Les orientalistes ont exprimé des opinions très variées sur les origines du Tasawwuf. Certains auteurs ont prétendu qu’il aurait été influencé par la philosophie grecque. Pour étayer cette hypothèse, le professeur Nicholson (ra) de l’université de Cambridge a cité les similitudes entre les œuvres soufies et celles des philosophes grecs. D’autres auteurs ont affirmé que le soufisme dérivait des vedanta ou du bouddhisme. Certains principes de ces courants sont certes similaires, mais ces similitudes ne prouvent en rien que l’un puisse dériver de l’autre.
Le Professeur Louis Massignon, expert français de premier plan de la mystique islamique, conclu après des études approfondies que le soufisme prend son origine dans le Saint Coran et la Traditions du prophète Muhammad (saws). Il n’a pas été importé de l’extérieur, mais a bien son origine dans l’Islam.
Le savant indien Shah Waliullah (ra) (m. 1762) a relevé que les méthodes adoptées par les divers ordres étaient conformes aux inclinations naturelles des populations des régions dans lesquelles ces ordres avaient vu le jour.
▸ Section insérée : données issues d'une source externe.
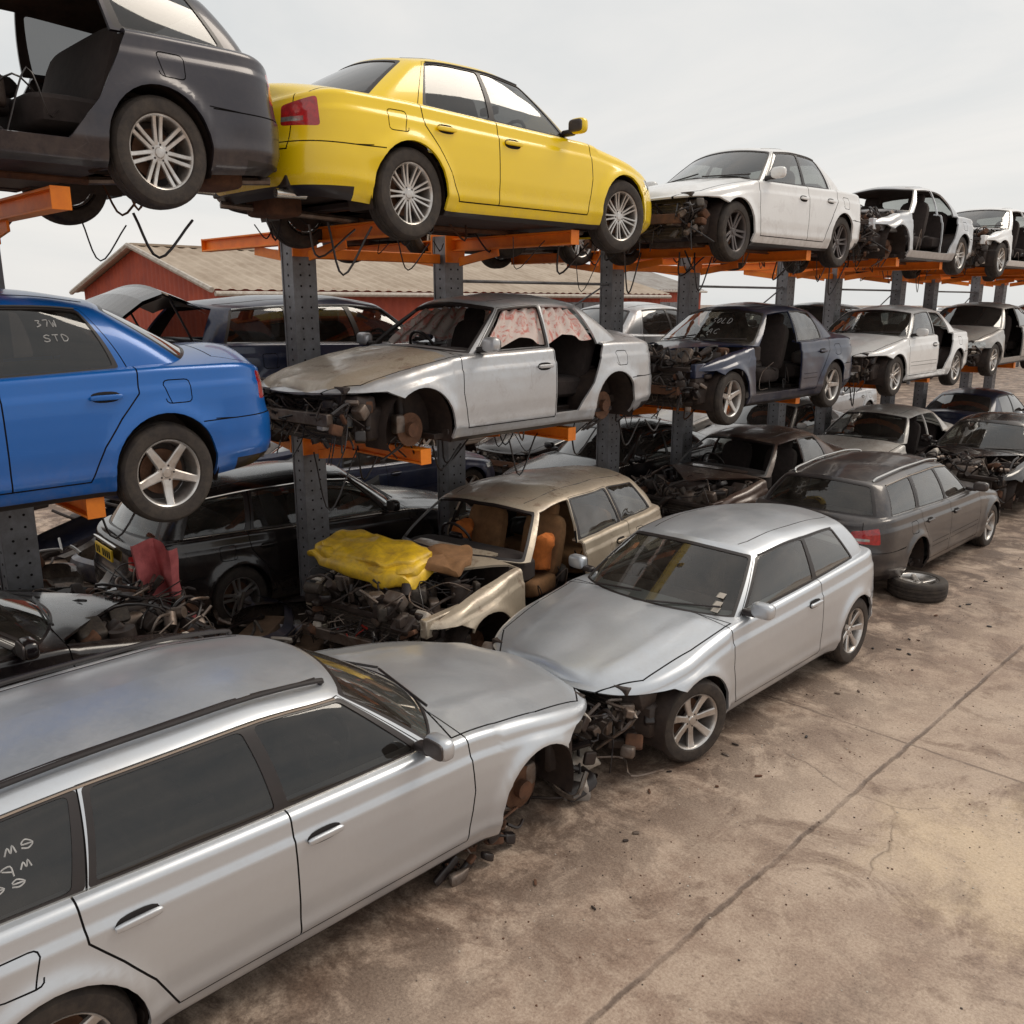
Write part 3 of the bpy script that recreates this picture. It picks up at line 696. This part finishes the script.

Les shaykhs se sont peut-être inspirés de certains aspects d’autres religions ou traditions, en particulier lorsque certaines coutumes étaient si profondément enracinées qu’elles étaient inattaquables. Cependant, nous devrions éviter de trop interpréter les similitudes superficielles. Un soufi assis en méditation est très semblable à un yogi dans la même posture, mais les deux sont très différents de par leurs intentions ainsi que les méthodes qu’ils utilisent.
À un autre niveau, la question – telle mystique résulte de telle source – est académique. L’impulsion à la mystique existe au sein de chaque âme humaine. Certains principes ont trouvé leur expression dans tous les pays, dans toutes les langues, dans toutes les religions, non pas parce que les sociétés s’inspirent les unes des autres, mais parce que Dieu nous a créés avec un désir inné de connaître le Divin. Il est dans la nature humaine de se tourner vers le progrès et l’instruction spirituelle.
Si les conceptions et les pratiques que l’on trouve dans le soufisme se retrouvent également dans le christianisme, le judaïsme, l’hindouisme, le bouddhisme et d’autres traditions, cela ne signifie pas pour autant qu’elles soient non-islamiques, pas plus que non-chrétiennes, non-juives, non-hindous ou non-bouddhistes. Elles sont légitimement revendiquées par toutes les traditions, parce qu’elles sont le reflet de la condition humaine. Ceux qui se trompent sur ce point – qui insistent pour établir une origine empruntée au soufisme ou à d’autres traditions spirituelles – se trompent tant sur l’homogénéité des résultats de la recherche humaine que sur l’unité qui sous-tend toute la création.